■ The exercise ■
Word for word, give the material below again, minus any images.

■ Supplied information ■
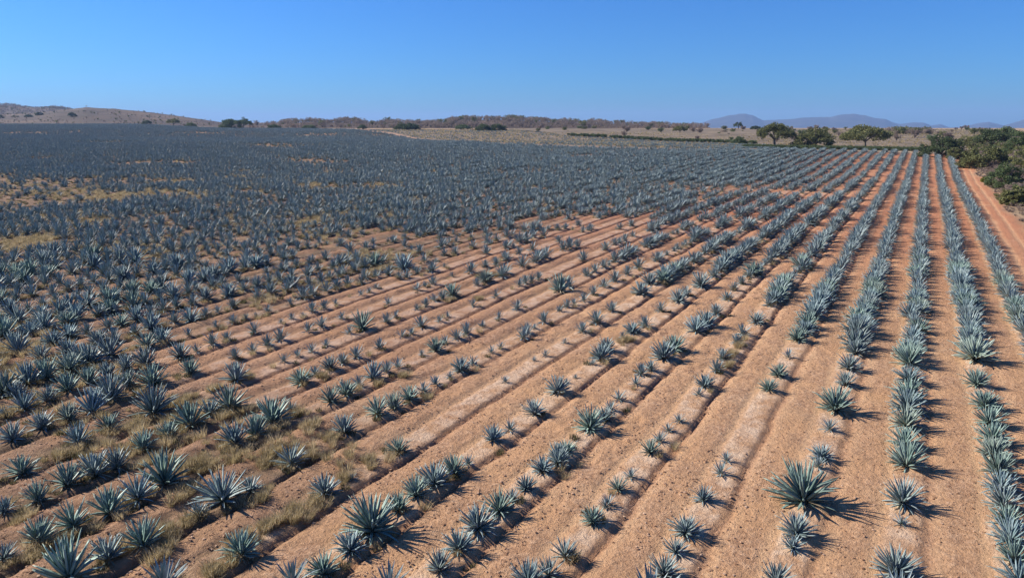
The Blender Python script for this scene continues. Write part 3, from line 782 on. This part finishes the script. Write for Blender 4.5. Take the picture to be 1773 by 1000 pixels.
cx_, cy_ = cx_[keep], cy_[keep]
n = len(cx_)
cs_ = 0.011 + 0.040 * nrg.random(n) ** 4.0
cs3 = np.stack([cs_ * nrg.uniform(.7, 1.4, n), cs_ * nrg.uniform(.7, 1.4, n), cs_], 1)
scatter('soil_clods', np.stack([cx_, cy_, ground_z(cx_, cy_) + cs_ * .25], 1), nrg.random(n) * 6.28, cs3, nrg.integers(0, 5, n),
        [clod_mesh(i) for i in range(5)], None, 'loose clods of brown soil strewn over the tilled lanes', 'soil clods')

def tuft_mesh(seed, nb, hgt, spread, mat, wid=.011):
    r = random.Random(seed); g = Geo()
    for i in range(nb):
        a = r.random() * 6.28; rad = spread * math.sqrt(r.random()) * .6
        bx, by = rad * math.cos(a), rad * math.sin(a)
        a2 = a + r.uniform(-.9, .9); ln = hgt * r.uniform(.5, 1.1); lean = r.uniform(.15, .8)
        dx, dy = math.cos(a2) * lean * ln, math.sin(a2) * lean * ln
        px, py = -math.sin(a2) * wid, math.cos(a2) * wid
        g.add([(bx - px, by - py, 0), (bx + px, by + py, 0), (bx + dx * .45 + px * .8, by + dy * .45 + py * .8, ln * .62), (bx + dx * .45 - px * .8, by + dy * .45 - py * .8, ln * .62), (bx + dx, by + dy, ln * .92)],
              [(0, 1, 2, 3)], [(3, 2, 4)], lv=r.random() * .5)
    return g.mesh('tuft', mat)
tufts = [tuft_mesh(i, 95, .44, .34, M_GRASS, .007) for i in range(4)]
weeds = [tuft_mesh(20 + i, 90, .22, .36, M_WEED, .010) for i in range(4)]
gp = []
r = random.Random(77)
for X, Y, rad in GRASS + CLEAR * 3:
    d = math.hypot(X, Y)
    for i in range(int(5 + 11 * min(rad, 3))):
        a = r.random() * 6.28; q = rad * math.sqrt(r.random()) * 1.15
        gp.append((X + q * math.cos(a) * .55, Y + q * math.sin(a), r.uniform(.45, .95), r.randrange(4)))
for k, xx, yy, ww, st, src in plants:                     # weeds at the feet of the plants
    px, py, d = in_view(xx, yy)
    if d > 150: continue
    if k <= -7: m = 3 if yy < 24 or k <= -13 else 1
    elif k <= -3: m = 2 if ww > .9 else (1 if r.random() < .3 else 0)
    else: m = 0
    if d > 70: m = min(m, 2)
    for i in range(m):
        gp.append((xx + abs(r.gauss(0, .33)) + .05 - (r.random() < .25) * .5, yy + r.gauss(0, .5), r.uniform(.5, 1.0), 4 + r.randrange(4) if r.random() < .5 else r.randrange(4)))
for i in range(9000):                                     # litter and grass in the crowded left part
    dd = 24 + 150 * r.random() ** 1.3; c = -150 + 900 * r.random()
    xx, yy = to_xy((c - 886.5) / COLK * dd, dd)
    if not (xx < -37 or (xx < -16 and yy < 20 and r.random() < .4)): continue
    nn = float(fbm(xx * .12, yy * .12, 35, 2))
    if nn < .52: continue
    gp.append((xx, yy, r.uniform(.4, 1.0) * (1 + dd / 200), r.randrange(4) if nn > .60 else r.randrange(8)))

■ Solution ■
The Blender Python script for this scene continues. Write part 3, from line 782 on. This part finishes the script. Write for Blender 4.5. Take the picture to be 1773 by 1000 pixels.
cx_, cy_ = cx_[keep], cy_[keep]
n = len(cx_)
cs_ = 0.011 + 0.040 * nrg.random(n) ** 4.0
cs3 = np.stack([cs_ * nrg.uniform(.7, 1.4, n), cs_ * nrg.uniform(.7, 1.4, n), cs_], 1)
scatter('soil_clods', np.stack([cx_, cy_, ground_z(cx_, cy_) + cs_ * .25], 1), nrg.random(n) * 6.28, cs3, nrg.integers(0, 5, n),
        [clod_mesh(i) for i in range(5)], None, 'loose clods of brown soil strewn over the tilled lanes', 'soil clods')

def tuft_mesh(seed, nb, hgt, spread, mat, wid=.011):
    r = random.Random(seed); g = Geo()
    for i in range(nb):
        a = r.random() * 6.28; rad = spread * math.sqrt(r.random()) * .6
        bx, by = rad * math.cos(a), rad * math.sin(a)
        a2 = a + r.uniform(-.9, .9); ln = hgt * r.uniform(.5, 1.1); lean = r.uniform(.15, .8)
        dx, dy = math.cos(a2) * lean * ln, math.sin(a2) * lean * ln
        px, py = -math.sin(a2) * wid, math.cos(a2) * wid
        g.add([(bx - px, by - py, 0), (bx + px, by + py, 0), (bx + dx * .45 + px * .8, by + dy * .45 + py * .8, ln * .62), (bx + dx * .45 - px * .8, by + dy * .45 - py * .8, ln * .62), (bx + dx, by + dy, ln * .92)],
              [(0, 1, 2, 3)], [(3, 2, 4)], lv=r.random() * .5)
    return g.mesh('tuft', mat)
tufts = [tuft_mesh(i, 95, .44, .34, M_GRASS, .007) for i in range(4)]
weeds = [tuft_mesh(20 + i, 90, .22, .36, M_WEED, .010) for i in range(4)]
gp = []
r = random.Random(77)
for X, Y, rad in GRASS + CLEAR * 3:
    d = math.hypot(X, Y)
    for i in range(int(5 + 11 * min(rad, 3))):
        a = r.random() * 6.28; q = rad * math.sqrt(r.random()) * 1.15
        gp.append((X + q * math.cos(a) * .55, Y + q * math.sin(a), r.uniform(.45, .95), r.randrange(4)))
for k, xx, yy, ww, st, src in plants:                     # weeds at the feet of the plants
    px, py, d = in_view(xx, yy)
    if d > 150: continue
    if k <= -7: m = 3 if yy < 24 or k <= -13 else 1
    elif k <= -3: m = 2 if ww > .9 else (1 if r.random() < .3 else 0)
    else: m = 0
    if d > 70: m = min(m, 2)
    for i in range(m):
        gp.append((xx + abs(r.gauss(0, .33)) + .05 - (r.random() < .25) * .5, yy + r.gauss(0, .5), r.uniform(.5, 1.0), 4 + r.randrange(4) if r.random() < .5 else r.randrange(4)))
for i in range(9000):                                     # litter and grass in the crowded left part
    dd = 24 + 150 * r.random() ** 1.3; c = -150 + 900 * r.random()
    xx, yy = to_xy((c - 886.5) / COLK * dd, dd)
    if not (xx < -37 or (xx < -16 and yy < 20 and r.random() < .4)): continue
    nn = float(fbm(xx * .12, yy * .12, 35, 2))
    if nn < .52: continue
    gp.append((xx, yy, r.uniform(.4, 1.0) * (1 + dd / 200), r.randrange(4) if nn > .60 else r.randrange(8)))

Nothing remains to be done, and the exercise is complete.